A very special episode of Radio Cherry Bombe takes place at Heritage Radio Network with guest host Klancy Miller. Joining Klancy is Jessica B. Harris and Sara Franklin to talk about the lasting effects of Edna Lewis on Southern cuisine.


According to Heritage Radio Network, there’s perhaps no greater expert on the food and foodways of the African Diaspora than Doctor Jessica B. Harris. She is the author of twelve critically acclaimed cookbooks documenting the foods and foodways of the African Diaspora including Iron Pots and Wooden Spoons: Africa’s Gifts to New World Cooking, Sky Juice and Flying Fish Traditional Caribbean Cooking, The Welcome Table: African American Heritage Cooking, The Africa Cookbook: Tastes of a Continent, Beyond Gumbo: Creole Fusion Food from the Atlantic Rim. Harris also conceptualized and organized The Black Family Reunion Cook Book. Her most recent book, High on the Hog: A Culinary Journey from Africa to America, was the International Association for Culinary Professionals 2012 prize winner for culinary history.

In her more than three decades as a journalist, Dr. Harris has written book reviews, theater reviews, travel, feature, and beauty articles too numerous to note. She has lectured on African-American food and culture at numerous institutions throughout the United States and Abroad and has written extensively about the culture of Africa in the Americas, particularly the foodways. In the most recent edition of the Encyclopedia of American Food and Drink, author John Mariani cites Harris as the ranking expert on African American Foodways in the country. An award winning journalist, Harris has also written in numerous national and international publications ranging from Essence to German Vogue. She’s a contributing editor at Saveur and drinks columnist and contributing editor at Martha’s Vineyard magazine. In 2012, she began a monthly radio show on Heritage Radio Network, My Welcome Table, that focuses on Food. Travel, Music, and Memoir.

Mashama Bailey is a New York City girl – born in the Bronx and raised in Queens. Her maternal roots hail from Waynesboro, GA and as a result Mashama attended grammar school in Savannah at Charles Ellis and spent many summers at her grandmother’s in Waynesboro. Mashama learned to cook at the hands of the women in her family with grandmothers, aunts and her mom giving her the best kind of education – a real world one. She attended ICE to round out that education and has studied in France and travelled far for food. She spent a dozen years cooking throughout New York City the last four of which were at Prune on Manhattan’s Lower East Side under the tutelage of her friend and mentor, Gabrielle Hamilton. Mashama surrounds herself with family, friends and food and she is a firm believer in the old adage that you learn something new every day.

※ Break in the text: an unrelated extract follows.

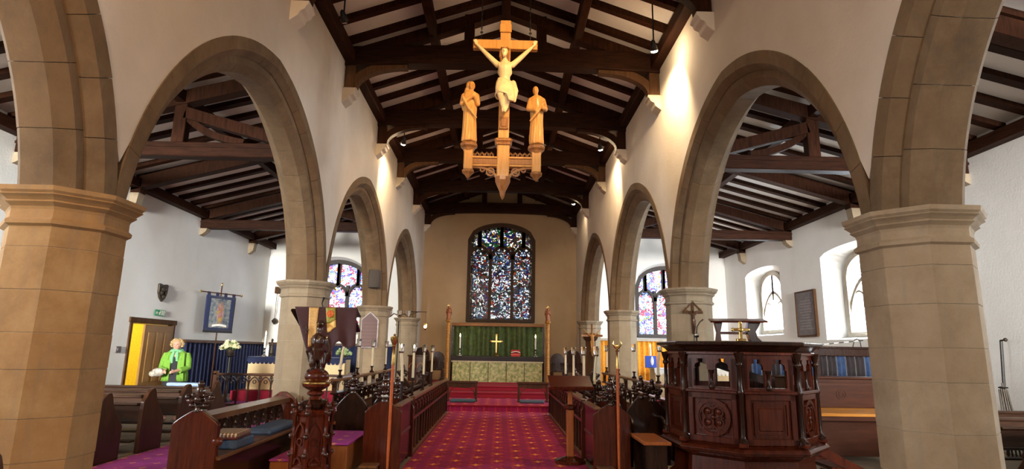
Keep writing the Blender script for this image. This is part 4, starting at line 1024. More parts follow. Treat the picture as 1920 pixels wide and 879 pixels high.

Sara Franklin is a writer, oral historian, and food studies scholar. She is the editor and commissioner of the upcoming book Edna Lewis: At the Table with an American Original, a volume of original essays about the celebrated Southern food chef and cookbook author. The essays, written by both food-world stars and family members, explore personal memories of Lewis as well as her cultural legacy. Jessica B. Harris called the book “as close to meeting Miss Edna as one can get.” Before pursuing her PhD in Food Studies at New York University, Sarah worked as a full time farmer, a restaurant reviewer, and sustainable agriculture policy advocate. She currently teaches courses on food culture and writing at NYU’s Gallatin School for Individualized Study and via the NYU Prison Education Initiative at Wallkill Correctional Facility.